People have asked me how it's been being back. I've been asked how everything that happened has become part of my current daily life. I have been asked how I've been. Here's the thing, I'm not "okay." I'm not okay with living the way I used to, because there's so much more. I'm not okay with the fact that there are people around me that don't know Jesus. I'm not okay living my life in a way where everyday looks the same, just waiting for something bigger or better to happen. I'm not okay with being too afraid to reach out to someone because of fear or awkwardness. I'm not okay with the brokenness and darkness that surrounds me. I'm not with it. Because I won't settle for an okay life. Following Jesus is not about settling for an okay life.

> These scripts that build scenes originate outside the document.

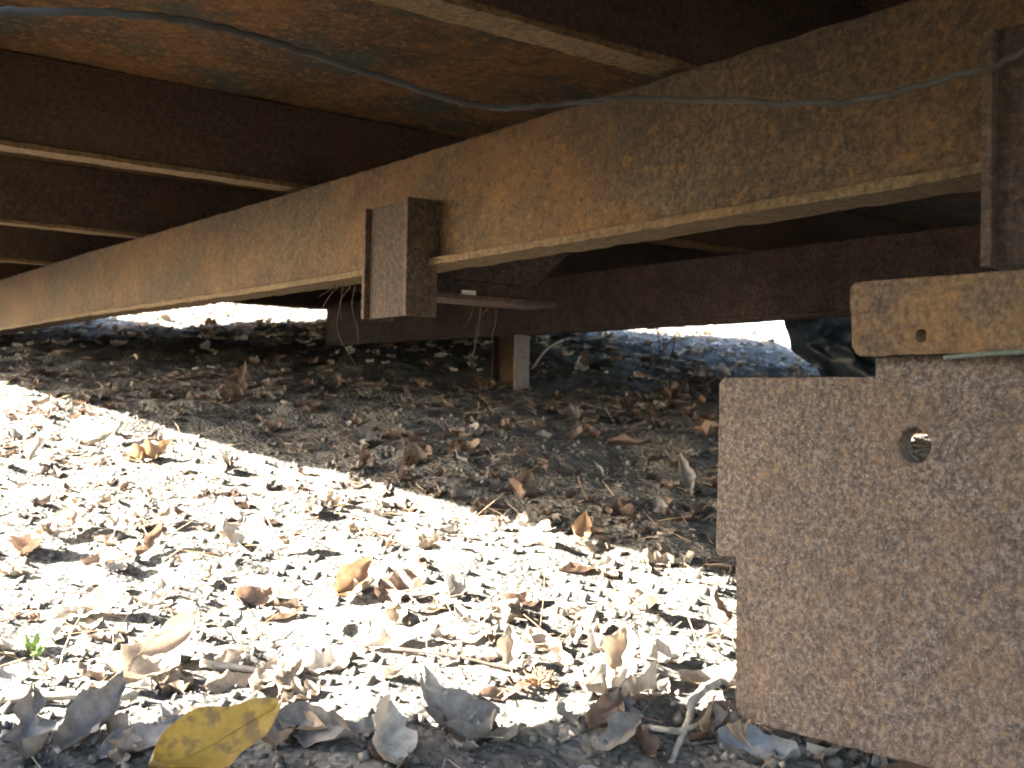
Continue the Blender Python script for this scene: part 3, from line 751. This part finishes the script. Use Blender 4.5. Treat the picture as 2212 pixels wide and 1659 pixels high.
def reg_far(c):
    y = 4.3 + 6.7 * rng.random(c * 2) ** 0.8; x = rng.uniform(-1, 1, c * 2) * (0.535 * y + 0.3) - 0.085 * y
    keep = rng.random(c * 2) < 0.25 + 0.75 * np.maximum(sst(0.2, 1.0, x), sst(5.8, 7.2, y))
    return x[keep][:c], y[keep][:c]
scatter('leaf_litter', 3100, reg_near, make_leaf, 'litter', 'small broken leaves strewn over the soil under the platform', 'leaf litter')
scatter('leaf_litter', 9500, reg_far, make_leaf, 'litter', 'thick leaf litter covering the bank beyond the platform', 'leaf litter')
OV = np.array([(1, 0, 0), (-1, 0, 0), (0, 1, 0), (0, -1, 0), (0, 0, 1), (0, 0, -1)], float)
OF = np.array([(0, 2, 4), (2, 1, 4), (1, 3, 4), (3, 0, 4), (2, 0, 5), (1, 2, 5), (3, 1, 5), (0, 3, 5)])
def make_clod(x, y, h):
    s = 0.003 + 0.011 * random.random() ** 3
    p = OV * (s * rng.uniform(0.6, 1.3, (6, 3))); p = p @ rotm(random.uniform(0, 6), random.uniform(0, 1.5), 0).T
    g = random.uniform(0.6, 1.25)
    return p + np.array([x, y, h + s * 0.25]), OF, np.array((0.092, 0.084, 0.071)) * g
def reg_clod(c):
    y = 1.25 + 2.8 * rng.random(c) ** 1.7; return rng.uniform(-0.6, 0.55, c) * y, y
scatter('soil_crumbs', 6500, reg_clod, make_clod, 'litter', 'crumbs of dry soil over the ground', 'soil crumbs')
def make_needle(x, y, h):
    L = random.uniform(0.03, 0.11); r_ = random.uniform(0.0005, 0.0012); a = random.uniform(0, 6.28)
    el = random.gauss(0.1, 0.25); bend = random.uniform(-0.3, 0.3); P = []
    for k in range(4):
        t = k / 3 - 0.5; aa = a + bend * t
        c = np.array([math.cos(aa) * t * L, math.sin(aa) * t * L, t * L * math.sin(el) + t * L * math.sin(a) * 0.156])
        sd = np.array([-math.sin(aa), math.cos(aa), 0]) * r_
        P += [c + sd, c - sd, c + np.array([0, 0, 1.6 * r_])]
    f = [(k * 3 + i, k * 3 + (i + 1) % 3, k * 3 + 3 + (i + 1) % 3, k * 3 + 3 + i) for k in range(3) for i in range(3)]
    P = np.array(P); P[:, 2] -= P[:, 2].min()
    return P + np.array([x, y, h + random.uniform(0, 0.012)]), np.array(f), np.array(random.choice([(0.24, 0.16, 0.09), (0.17, 0.105, 0.06), (0.30, 0.24, 0.16)]))
scatter('fallen_needles', 1800, reg_near, make_needle, 'litter', 'thin dry needles and stalks strewn among the leaves', 'needles')

# ------------------------------------------------------------------ sticks, roots, strands, weed, plastic
def ground_tube(name, pix, rad, mat, label, cat, lift=0.004, group=None, jit=0.004):
    P = []
    for (px, py, dz) in pix:
        p = on_ground(px, py); P.append(Vector((p.x, p.y, hgt(p.x, p.y) + lift + dz)))
    pts = [p + Vector((random.gauss(0, jit), random.gauss(0, jit), 0)) * 0.35 for p in spline(P, 6)]
    o = tube(name, pts, rad, mat); return tag(o, label, cat, group)
ground_tube('dry_stick', [(435, 1452, 0.004), (520, 1466, 0.006), (612, 1478, 0.003)], lambda t: 0.0065 - 0.002 * t, 'stick', 'pale straight stick above the yellow leaf in the sun', 'stick', 0.006)
ground_tube('dry_stick', [(-30, 1530, 0.004), (120, 1526, 0.006), (295, 1519, 0.004)], 0.006, 'stick', 'pale stick at the left edge by the foreground shade', 'stick', 0.006)
ground_tube('dry_stick', [(850, 1412, 0.004), (980, 1432, 0.004), (1120, 1462, 0.002)], lambda t: 0.0035 - 0.0015 * t, 'strand', 'thin reddish twig crossing the front of the sunlit strip', 'stick', 0.005)
ground_tube('exposed_root', [(1590, 1470, -0.01), (1545, 1500, 0.012), (1500, 1540, 0.016), (1488, 1585, 0.014), (1462, 1630, 0.0), (1440, 1660, -0.012)], lambda t: 0.008 - 0.004 * t, 'root', 'forked grey root left of the stand foot', 'root', 0.004)
ground_tube('exposed_root', [(1380, 1570, -0.008), (1420, 1600, 0.008), (1470, 1608, 0.012), (1540, 1580, 0.006), (1600, 1590, -0.008)], lambda t: 0.0045, 'root', 'thin grey root curling in front of the forked root', 'root', 0.004)
ground_tube('dry_stick', [(1150, 800, 0.0), (1180, 775, 0.04), (1215, 758, 0.05)], 0.006, 'stick', 'bent stick leaning beside the short post', 'stick', 0.01)
for (px, py, dx, lb) in ((1395, 800, 70, 'dark twig slanting right on the bank behind the far beam'), (1440, 800, 20, 'dark twig on the bank nearest the stand'), (1425, 790, -8, 'near-upright dark twig between two slanting ones on the bank')):
    p = on_ground(px, py); a = at(px + dx, py - 85, p.y - 0.05)
    o = tube('bare_twig', spline([p, p.lerp(a, 0.5) + Vector((0.01, 0, 0.01)), a], 6), lambda t: 0.004 - 0.002 * t, 'strand')
    tag(o, lb, 'twig', 'twigs on the bank')
hs = [((742, 612), (735, 660), (728, 705), (742, 745), (770, 790)), ((768, 615), (760, 660), (770, 700), (775, 740)), ((735, 615), (712, 640), (695, 668)), ((758, 618), (736, 650), (738, 690)), ((725, 615), (704, 632), (690, 640))]
LBL = ['longest rootlet hanging below the near beam left of the leg stub', 'rootlet hanging closest to the left side of the leg stub', 'short rootlet slanting left below the near beam', 'middle rootlet bending back below the near beam', 'leftmost stub of a rootlet below the near beam']
for h, lb in zip(hs, LBL):
    P = [at(x, y, 2.62) for x, y in h]
    tag(tube('hanging_rootlet', spline(P, 6), lambda t: 0.0018 - 0.0009 * t, 'strand', sides=5), lb, 'rootlet', 'rootlets left of the leg stub')
hs = [((1025, 650), (1018, 680), (1005, 705)), ((1040, 655), (1035, 700), (1028, 745), (1010, 790)), ((1058, 660), (1036, 690), (1026, 740), (1024, 800)), ((1072, 668), (1070, 700), (1058, 745))]
LBL = ['short rootlet at the left end of the ledge right of the leg stub', 'rootlet from the ledge that swings left at its end', 'longest rootlet hanging from the ledge right of the leg stub', 'rightmost rootlet hanging from the ledge']
for h, lb in zip(hs, LBL):
    P = [at(x, y, 2.72) for x, y in h]
    tag(tube('hanging_rootlet', spline(P, 6), lambda t: 0.0018 - 0.0009 * t, 'strand', sides=5), lb, 'rootlet', 'rootlets right of the leg stub')
# small green weed at the left
wpos = on_ground(72, 1435)
WD = thing('green_weed', wpos, 0, 'tiny green weed in the sun at the left edge', 'weed')
for k in range(7):
    V, F = leaf_mesh(0.035, 0.014, 0.5, 0.3, 0.2, 'oval', 6, 2, 300 + k, 0.04, 0.2)
    o = mesh_obj('weed_leaf', V, F, 'green', WD, smooth=True)
    a = k * 0.9; o.rotation_euler = (0, -0.7, a); o.location = (0.014 * math.cos(a + 3.1) * -1, 0.014 * math.sin(a + 3.1) * -1, 0.018 + 0.003 * k)
# fuzzy brown seed clump
sp_ = on_ground(1165, 1500)
VV = []; FF = []; b0 = 0
for k in range(90):
    d = Vector((random.gauss(0, 1), random.gauss(0, 1), abs(random.gauss(0, 1)))).normalized()
    v, f = tube('', [d * 0.004, d * 0.016 + Vector((random.gauss(0, .003), random.gauss(0, .003), 0)), d * random.uniform(0.022, 0.034)], lambda t: 0.0016 - 0.001 * t, None, sides=4, ret=True)
    VV += v; FF += [tuple(i + b0 for i in q_) for q_ in f]; b0 += len(v)
o = mesh_obj('seed_clump', VV, FF, 'leaf_orange'); o.location = (sp_.x, sp_.y, hgt(sp_.x, sp_.y) + 0.008)
tag(o, 'fuzzy rust-brown seed clump at the front of the sunlit strip', 'seed clump')
# black plastic sheet bunched behind the stand
V = []; F = []; NU, NV = 60, 44
B = at(2120, 700, 4.1)
for i in range(NU + 1):
    for j in range(NV + 1):
        u_ = i / NU; v_ = j / NV
        # the free edge runs down to the right, under the leaves of the bank
        e0 = [at(1800, 850, 4.5), at(1772, 808, 4.5), at(1716, 752, 4.55), at(1697, 705, 4.6), at(1692, 640, 4.6), at(1690, 560, 4.6)]
        k_ = min(4.999, v_ * 5); A = e0[int(k_)].lerp(e0[int(k_) + 1], k_ - int(k_))
        p = A.lerp(Vector((B.x, B.y, A.z)), u_)
        fold = 0.06 * math.sin(11 * u_ + 3.5 * v_ + 1.4 * math.sin(4 * v_)) + 0.035 * math.sin(29 * u_ - 9 * v_) + 0.03 * abs(math.sin(17 * u_ + 13 * v_)) - 0.04 * abs(math.sin(8 * u_ - 11 * v_ + 1)) + 0.06 * float(fbm(u_ * 6, v_ * 5, 1.0, 3, 77))
        p.y += fold; p.x += 0.02 * math.sin(9 * v_ + 2) * u_
        V.append(p)
for i in range(NU):
    for j in range(NV):
        q_ = i * (NV + 1) + j; F.append((q_, q_ + NV + 1, q_ + NV + 2, q_ + 1))
o = mesh_obj('plastic_sheet', V, F, 'plastic', None, smooth=True)
tag(o, 'bunched black plastic sheet hanging behind the stand beyond the far beam', 'plastic sheet')
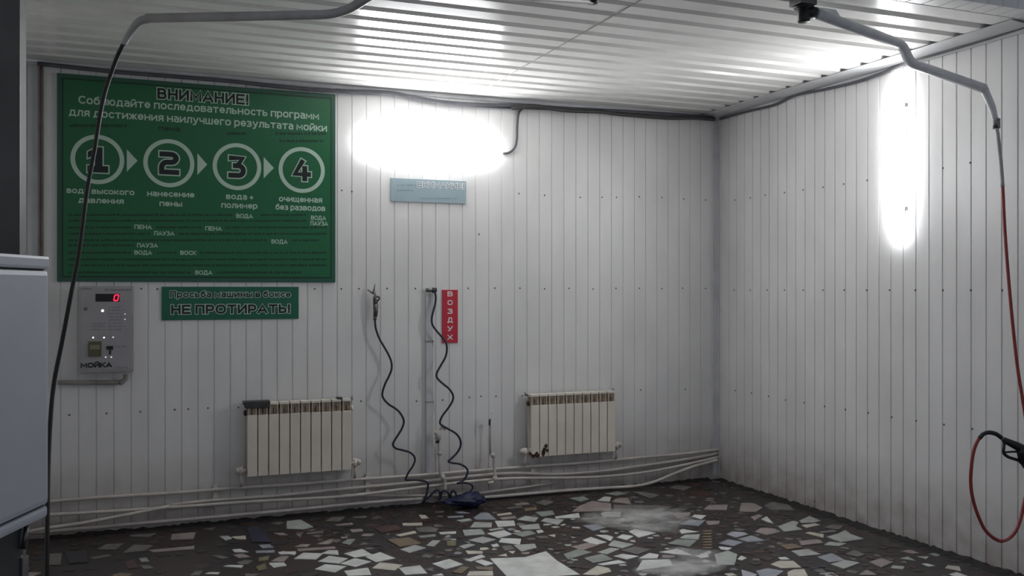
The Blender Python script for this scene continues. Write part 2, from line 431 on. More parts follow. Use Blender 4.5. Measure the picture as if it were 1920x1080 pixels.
tl(Cc,'w',190,310,335,308,345,345,215,355); tl(Cc,'c',205,260,310,245,320,258,215,272); tl(Cc,'p',230,285,340,270,355,290,250,300)
tl(Cc,'g',355,300,420,272,520,285,490,318); tl(Cc,'g',370,345,520,330,535,370,400,375); tl(Cc,'e',495,245,620,232,640,262,540,278)
tl(Cc,'t',410,215,500,205,510,225,420,235); tl(Cc,'g',535,310,570,288,710,300,665,340); tl(Cc,'w',640,278,820,250,830,285,650,290)
tl(Cc,'w',500,380,545,377,558,392,515,402); tl(Cc,'e',315,405,450,380,500,405,400,430); tl(Cc,'w',220,470,240,440,388,445,380,490)
tl(Cc,'g',330,490,490,480,505,510,390,540); tl(Cc,'d',240,500,310,490,340,520,270,535); tl(Cc,'w',160,490,210,480,225,500,180,508)
tl(Cc,'d',495,175,560,150,640,165,570,195); tl(Cc,'d',280,210,390,195,395,210,290,220); tl(Cc,'p',335,180,440,170,450,185,350,192)
tl(Cc,'e',750,140,850,125,900,145,830,165); tl(Cc,'w',960,155,1015,125,1065,130,1050,165); tl(Cc,'p',1070,165,1100,140,1185,135,1215,185)
tl(Cc,'p',830,195,920,160,1065,180,1060,235,770,240); tl(Cc,'e',1020,105,1110,90,1180,105,1100,120); tl(Cc,'d',1080,190,1300,190,1530,200,1400,250,1090,245)
tl(Cc,'g',985,255,1010,242,1140,245,1130,280,1000,280); tl(Cc,'b',850,345,960,335,1020,360,930,385); tl(Cc,'w',850,455,910,430,1030,470,940,490)
tl(Cc,'w',945,415,1030,415,1080,430,1060,460); tl(Cc,'w',1105,435,1150,412,1230,425,1180,455); tl(Cc,'w',1195,390,1240,372,1400,400,1270,435)
tl(Cc,'g',1040,495,1080,455,1235,485,1150,515); tl(Cc,'d',1135,530,1240,500,1360,525,1260,560); tl(Cc,'e',705,560,820,520,920,545,740,600)
tl(Cc,'p',760,505,890,475,975,490,850,530); tl(Cc,'e',860,590,1000,555,1080,600,930,625); tl(Cc,'g',960,545,1060,510,1130,520,1030,560)
tl(Cc,'w',1080,575,1150,558,1270,575,1180,600); tl(Cc,'w',960,635,1120,605,1180,625,1000,645); tl(Cc,'c',850,712,960,645,1050,665,1065,690,960,718)
tl(Cc,'w',1575,380,1600,370,1720,390,1590,405); tl(Cc,'w',1670,275,1690,262,1775,268,1740,298); tl(Cc,'p',1510,255,1660,245,1650,270,1560,285)
tl(Cc,'b',1580,335,1650,300,1770,305,1720,350); tl(Cc,'g',1575,440,1620,412,1730,410,1720,450); tl(Cc,'e',1490,480,1560,448,1710,455,1650,505)
tl(Cc,'w',1420,545,1560,520,1680,570,1540,560); tl(Cc,'w',1690,570,1780,555,1800,580,1740,590); tl(Cc,'w',1270,590,1350,550,1420,562,1410,592)
tl(Cc,'w',1300,605,1500,600,1530,645,1250,685); tl(Cc,'p',1770,310,1880,308,1870,335,1790,340); tl(Cc,'d',1500,60,1560,40,1670,55,1610,80)
tl(Cc,'r',1640,100,1740,85,1850,100,1780,130); tl(Cc,'p',1760,215,1800,195,1920,190,1910,230); tl(Cc,'d',1220,90,1330,95,1430,115,1360,140)
tl(Cc,'w',155,592,420,582,575,537,660,610,830,712,640,725,280,725)
tl(D,'p',320,305,360,270,498,268,490,310); tl(D,'p',585,305,600,255,690,255,760,290,710,322,590,320); tl(D,'d',770,275,830,245,960,270,1000,310,820,305)
tl(D,'p',670,360,730,340,760,350,700,385); tl(D,'w',750,375,790,355,840,408,790,395); tl(D,'g',875,430,990,390,1030,400,1010,430,1060,455,920,470)
tl(D,'g',1035,390,1110,355,1195,390,1150,402,1050,405); tl(D,'c',1050,420,1150,408,1190,418,1090,440); tl(D,'d',1215,395,1330,370,1450,395,1270,410)
tl(D,'d',1220,440,1280,415,1370,425,1330,455); tl(D,'d',1390,440,1430,425,1640,455,1560,475,1440,470); tl(D,'c',1080,480,1110,470,1220,490,1215,515)
tl(D,'g',1240,510,1330,485,1380,460,1420,490,1520,525,1350,550); tl(D,'g',1220,570,1260,545,1390,558,1330,578); tl(D,'d',1180,468,1300,455,1320,468,1210,483)
tl(D,'p',700,470,750,440,850,445,895,470,790,495); tl(D,'l',490,490,530,470,620,475,650,490,560,515); tl(D,'b',575,525,680,500,780,540,650,550)
tl(D,'b',430,560,500,530,615,550,540,580); tl(D,'w',430,583,530,592,500,610,450,605); tl(D,'p',1030,540,1180,530,1215,555,1050,575)
tl(D,'t',890,575,980,560,1060,590,950,605); tl(D,'g',975,615,1100,600,1195,640,1040,655); tl(D,'b',1170,660,1280,630,1380,685,1260,700)
tl(D,'g',1270,715,1380,685,1490,705,1370,750); tl(D,'d',1380,640,1440,610,1530,640,1480,660); tl(D,'w',570,675,600,650,640,668,600,685)
tl(D,'w',875,665,930,660,965,680,900,682); tl(D,'c',820,715,880,690,990,690,1050,740,900,745); tl(D,'b',710,765,800,745,920,765,860,805,740,805)
tl(D,'l',600,755,720,792,700,810,610,810); tl(D,'c',945,775,990,755,1070,750,1100,805,950,805); tl(D,'g',400,640,500,612,570,640,550,720,420,715)
tl(D,'g',270,650,360,610,380,625,320,665); tl(D,'p',1480,795,1540,755,1620,795); tl(D,'p',1560,700,1650,670,1740,700,1650,740)
for i in range(7): tl(D, 't', 300, 470 + i * 21, 320, 460 + i * 21, 385, 458 + i * 21, 370, 472 + i * 21)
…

I've come to the realization that this isn't easy. God needed me there for 3 weeks but now I have to accept the fact that for this season, He needs me here. Right where I am, even when I don't understand a single part of it. Because God is faithful, yes, even here. I'm so excited to see what He's about to do. And now, this is my life. Walking a fine line between what I was used to and thought my life would look like and what God is now calling me into and towards. This is my life of not knowing what the future will look like, what I'm supposed to do, where I'm supposed to go. This is my life and it's a little messy but I'll take messy over complacency any day. I'll take Jesus over convenience any moment. With Jesus, this life is an everyday adventure and I wouldn't trade it for the world.

So, this is me. Living as a daughter of the Star Breather. An imperfect servant of the only One worthy of praise. A broken vessel for whatever the Spirit may choose to do in and through me. I don't have the words to close this up. Maybe I never will but for now, I am asking God to reveal what He has deposited in my heart. To give me the words to say or continue writing when it's appropriate. To whisper to me what missions and ministry and possibly going back might look like. To give me the ears and heart to hear His voice and follow His call every moment I'm alive. This is what I know: I am called to go where love is needed...and right now that is North Dakota, and I'm totally okay with that.

It's different now, my life. It's different now, my heart. It's different now, my dreams. It's all different. And no, it'll never go back to "normal." I don't ever want it to because there's nothing normal about seeking God's heart. This is my life, and I love it.